In an interview on radio St. Lucia (RSL) on Wednesday, Mr. Louis pointed out “that over the years the NIC has been lenient with defaulters.”

He explained: “We have been sending them reminders, reminding them of the penalties for not complying with the law and inviting them to settle. Some have been surcharged and others have come in and signed promissory notes, but some have simply taken a position of completely ignoring us.”

The NIC official pointed out that in some cases, “defaulting employers had been taken to court and judgements were made by the courts against them, but still they have not complied with those judgements.”

He explained that employers who deducted workers' wages and didn't submit them were “depriving workers of their pensions and also breaking the law.”
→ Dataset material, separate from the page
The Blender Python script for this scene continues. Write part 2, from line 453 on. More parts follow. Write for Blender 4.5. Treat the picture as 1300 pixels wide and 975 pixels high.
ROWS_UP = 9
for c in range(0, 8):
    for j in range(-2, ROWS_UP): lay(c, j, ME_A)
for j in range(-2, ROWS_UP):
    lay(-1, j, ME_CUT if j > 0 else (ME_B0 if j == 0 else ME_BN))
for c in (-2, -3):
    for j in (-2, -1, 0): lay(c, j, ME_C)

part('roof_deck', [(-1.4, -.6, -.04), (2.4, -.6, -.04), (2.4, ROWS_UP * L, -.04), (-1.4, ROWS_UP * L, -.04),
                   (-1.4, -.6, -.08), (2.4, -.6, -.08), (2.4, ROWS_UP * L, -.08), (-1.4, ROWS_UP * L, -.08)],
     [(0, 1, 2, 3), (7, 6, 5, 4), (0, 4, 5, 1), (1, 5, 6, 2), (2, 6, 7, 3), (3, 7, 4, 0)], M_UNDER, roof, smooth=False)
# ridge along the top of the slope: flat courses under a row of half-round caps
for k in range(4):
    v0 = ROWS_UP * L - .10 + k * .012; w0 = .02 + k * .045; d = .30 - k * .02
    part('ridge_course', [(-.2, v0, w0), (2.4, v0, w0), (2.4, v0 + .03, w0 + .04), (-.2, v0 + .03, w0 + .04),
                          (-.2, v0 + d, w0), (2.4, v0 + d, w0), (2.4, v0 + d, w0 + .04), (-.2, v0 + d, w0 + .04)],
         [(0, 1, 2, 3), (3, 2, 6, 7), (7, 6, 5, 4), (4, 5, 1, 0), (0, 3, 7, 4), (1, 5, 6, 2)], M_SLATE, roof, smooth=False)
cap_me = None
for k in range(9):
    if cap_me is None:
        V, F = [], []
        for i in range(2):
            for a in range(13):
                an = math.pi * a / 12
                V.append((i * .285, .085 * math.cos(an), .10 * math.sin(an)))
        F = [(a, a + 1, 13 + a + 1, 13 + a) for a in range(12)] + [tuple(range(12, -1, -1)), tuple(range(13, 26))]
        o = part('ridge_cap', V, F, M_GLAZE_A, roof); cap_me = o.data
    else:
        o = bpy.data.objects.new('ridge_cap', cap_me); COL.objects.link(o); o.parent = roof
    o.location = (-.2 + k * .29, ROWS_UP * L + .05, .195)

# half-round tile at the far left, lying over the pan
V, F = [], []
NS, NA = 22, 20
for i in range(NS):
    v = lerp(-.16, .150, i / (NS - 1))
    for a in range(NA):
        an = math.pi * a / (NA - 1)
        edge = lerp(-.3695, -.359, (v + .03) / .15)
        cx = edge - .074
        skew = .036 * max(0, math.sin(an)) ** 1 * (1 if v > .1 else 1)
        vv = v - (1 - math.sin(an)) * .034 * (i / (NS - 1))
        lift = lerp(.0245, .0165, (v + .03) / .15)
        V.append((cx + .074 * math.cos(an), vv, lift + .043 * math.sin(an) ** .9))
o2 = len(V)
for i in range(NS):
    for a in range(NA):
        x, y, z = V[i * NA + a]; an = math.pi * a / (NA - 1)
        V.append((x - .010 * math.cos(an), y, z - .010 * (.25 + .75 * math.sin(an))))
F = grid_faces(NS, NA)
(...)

Mr. Louis explained that “workers naturally expect that the 5% deducted from their wages is always being paid to the NIC by their employers so that they can draw on their pension benefits when they reach retirement age.”
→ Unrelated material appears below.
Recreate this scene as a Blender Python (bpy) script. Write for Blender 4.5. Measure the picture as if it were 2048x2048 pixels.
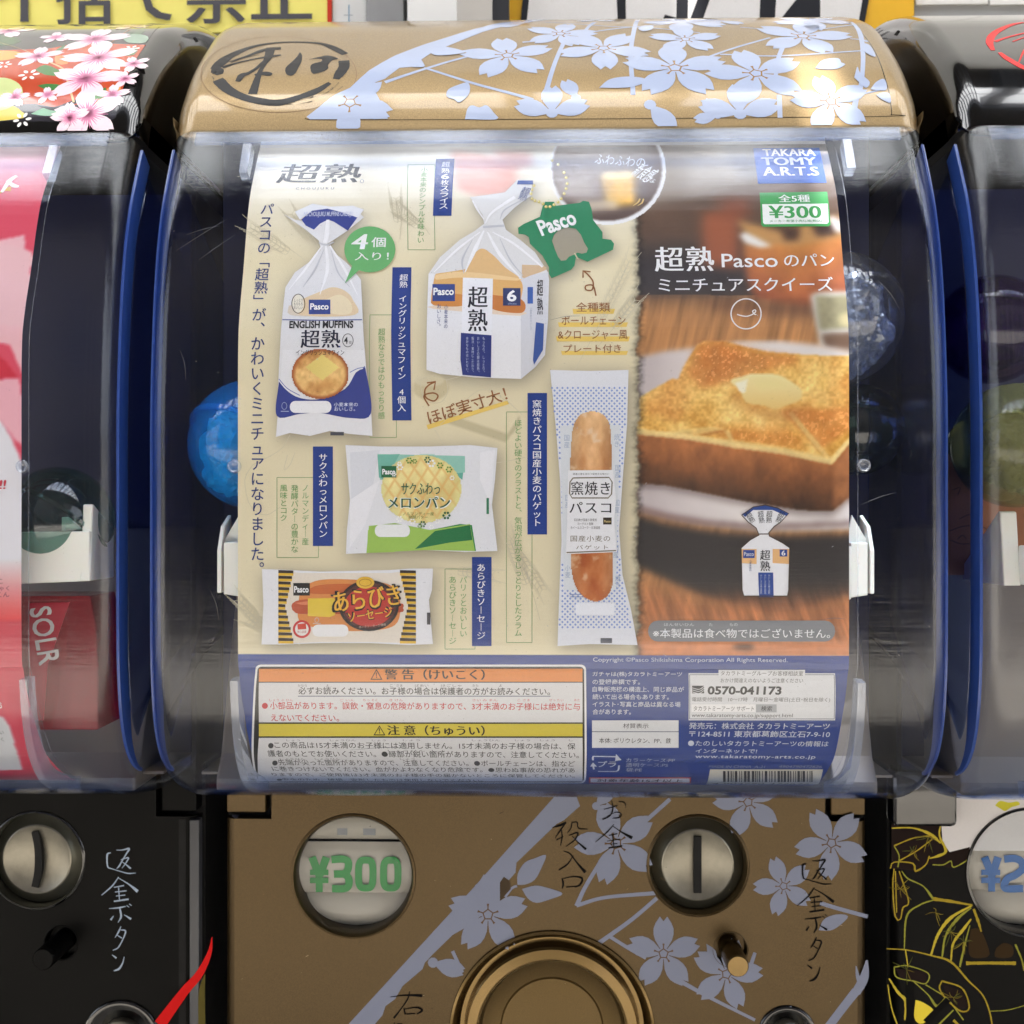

“But in many cases,” he pointed out, “that is not always so, as persons come to collect their benefits, only to find out that their employers did not submit their deducted contributions on their behalf.”

He said the only way workers could ensure their payments were being made was to make periodic checks with the NIC to certify the status of their payments.
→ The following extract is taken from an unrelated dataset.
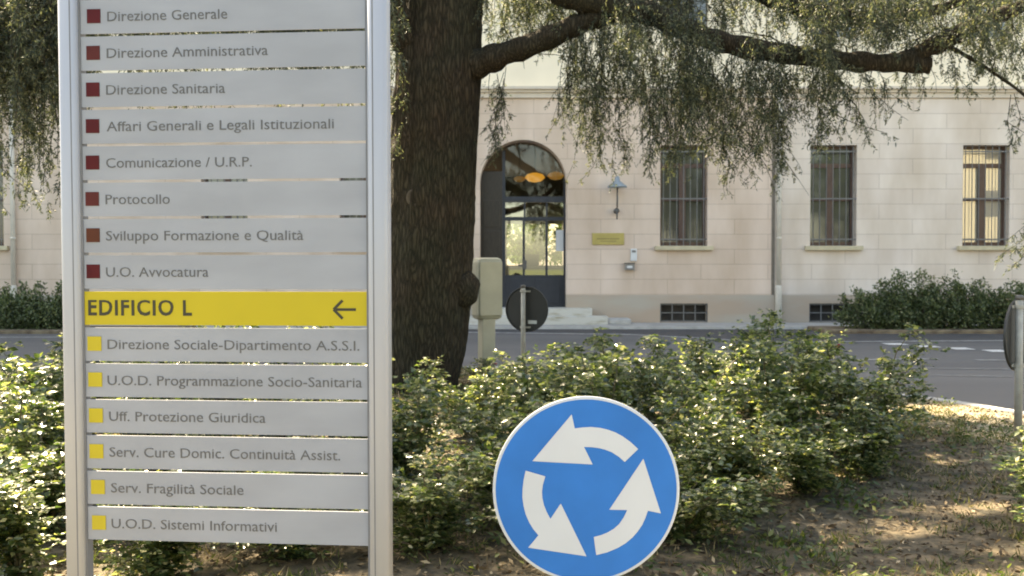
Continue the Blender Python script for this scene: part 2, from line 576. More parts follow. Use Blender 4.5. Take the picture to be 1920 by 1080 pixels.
# newer asphalt between the white line and the kerb
la = [G(560, 617), G(880, 624), G(1180, 628), G(1300, 634), G(1450, 643.5)]
lb = [G(1450, 643.5), G(1700, 641), G(1900, 640), G(2300, 636)]
o = MB()
top = [Vector((p.x, PAVE_Y - 0.01, 0)) for p in la + lb[1:]]
bot = la + lb[1:]
for i in range(len(bot) - 1):
    o.face([(bot[i].x, bot[i].y, 0.008), (bot[i + 1].x, bot[i + 1].y, 0.008), (top[i + 1].x, top[i + 1].y, 0.008), (top[i].x, top[i].y, 0.008)])
tag(o.build('asphalt_strip', M['new_asphalt']), kind='structure')


def line(name, pts, w, m, z=0.012):
    o = MB()
    for i in range(len(pts) - 1):
        a, c = Vector(pts[i]), Vector(pts[i + 1])
        o.face([(a.x, a.y - w / 2, z), (c.x, c.y - w / 2, z), (c.x, c.y + w / 2, z), (a.x, a.y + w / 2, z)])
    return tag(o.build(name, m), kind='structure')


line('road_line', la, 0.28, M['worn_paint'])
line('road_line', lb, 0.22, M['worn_paint'], 0.016)
line('road_line', [G(-400, 634), G(-100, 633.5), G(120, 633), G(420, 632)], 0.22, M['worn_paint'])
for i, (px, py) in enumerate(((1678, 646), (1738, 650.5), (1801, 654.5), (1869, 659))):
    a = G(px, py)
    w = 19 * a.y / F
    o = MB()
    o.face([(a.x - w, a.y - 0.22, 0.012), (a.x + w, a.y - 0.22, 0.012), (a.x + w, a.y + 0.22, 0.012), (a.x - w, a.y + 0.22, 0.012)])
    tag(o.build('road_marking', M['paint']), kind='structure')
for (a, c, w) in (((1580, 676), (1760, 674), .14), ((1830, 676), (2000, 678), .14), ((1640, 690), (1900, 694), .07), ((1720, 704), (1900, 708), .06)):
    line('worn_road_line', [G(*a), G(*c)], w, M['worn_paint'], 0.012)

# the round island: raised ground inside a ring of kerb stones
IZ = 0.10


def island_z(x, y):
    r = math.hypot(x - ISL.x, y - ISL.y) / ISL_R
    return IZ + 0.05 * max(0, 1 - r * r) + 0.018 * math.sin(x * 2.3 + 1) * math.sin(y * 1.9) * max(0, 1 - r ** 4)


o = MB()
rings, segs = 36, 96
o.v.append((ISL.x, ISL.y, island_z(ISL.x, ISL.y)))
for i in range(1, rings + 1):
    r = (ISL_R - 0.12) * i / rings
    for k in range(segs):
        an = 2 * math.pi * k / segs
        x, y = ISL.x + r * math.cos(an), ISL.y + r * math.sin(an)
        o.v.append((x, y, island_z(x, y)))
for k in range(segs):
    o.f.append((0, 1 + k, 1 + (k + 1) % segs))
for i in range(rings - 1):
    for k in range(segs):
        k2 = (k + 1) % segs
        a, c = 1 + i * segs, 1 + (i + 1) * segs
        o.f.append((a + k, c + k, c + k2, a + k2))
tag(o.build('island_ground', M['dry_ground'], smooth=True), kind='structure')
o = MB()
for k in range(72):
    a0, a1 = 2 * math.pi * k / 72 + 0.001, 2 * math.pi * (k + 1) / 72 - 0.001
    r0, r1 = ISL_R - 0.13, ISL_R
    q = [(r0, a0), (r1, a0), (r1, a1), (r0, a1)]
    n = len(o.v)
    for z in (-0.05, 0.115):
        for r, a in q:
            o.v.append((ISL.x + r * math.cos(a), ISL.y + r * math.sin(a), z))
    for qd in ((0, 3, 2, 1), (4, 5, 6, 7), (0, 1, 5, 4), (1, 2, 6, 5), (2, 3, 7, 6), (3, 0, 4, 7)):
        o.f.append(tuple(n + i for i in qd))
tag(o.build('island_kerb', M['kerb'], bevel=0.012), kind='structure')

# planting beds by the facade
for name, x0, x1 in (('planting_bed', G(1550, 626).x, 30), ('planting_bed', -30, G(330, 626).x)):
    o = MB()
    o.box(x0, 21.3, -0.05, x1, 22.85, 0.09)
    tag(o.build(name, M['soil'], bevel=0.03), kind='structure')

# ------------------------------------------------------------------ the building
bld = empty('hospital_building', (0, YB, 0))
tag(bld, 'long cream building with arched glazed door and barred windows across the road', 'building')
S = YB / F


def bx(px):
    return (px - 960) * S


def bz(py):
    return P(960, py, YB).z


TOP, BACK = 20.0, 13.5  # unseen roof height, chosen so the building's shadow reaches the kerb
Z_PL, Z_CO = bz(553), bz(184)
Z_W0, Z_W1 = bz(461), bz(272)
wins = [(1237.5, 1326, 'dark'), (1518, 1605, 'dark'), (1803, 1891, 'cream_reflection'), (2086, 2174, 'dark'), (2370, 2458, 'dark'), (637, 724, 'dark'), (378, 465, 'dark'), (-80, 8 - 0, 'dark'), (-363, -275, 'dark')]
wins = [w for w in wins if w[2] != 'x']
DX0, DX1 = bx(900), bx(1062)
DZ0, DZTOP = bz(577), bz(262)
DR = (DX1 - DX0) / 2
DZS = DZTOP - DR
DXC = (DX0 + DX1) / 2
SPLIT = bx(1450)
REV = 0.36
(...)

According to Mr. Louis: “We submit annual statements to all employees, and these workers need to always examine them to ensure their deductions are being submitted by their employers.”

In addition, he said, “they can also come to the NIC at any time to check on their statements to verify.”

Explaining the decision to set the deadline, Mr. Louis said: “We at the NIC have been lenient over the year, because we are not out to create hardship for employers. We do not want to put them or the workers at a disadvantage. Sometimes we haven't even enforced the decision of the court for that very reason.”

“But,” he continued, “things have gotten out of hand and we need to send a strong message to the defaulting employers that we are serious this time and they need to make good on their outstanding arrears.”

He warned that those who feel the NIC may be joking or is simply engaging in an exercise of threats without intention to take action that “this time, they will find out that the rules of the game have changed.”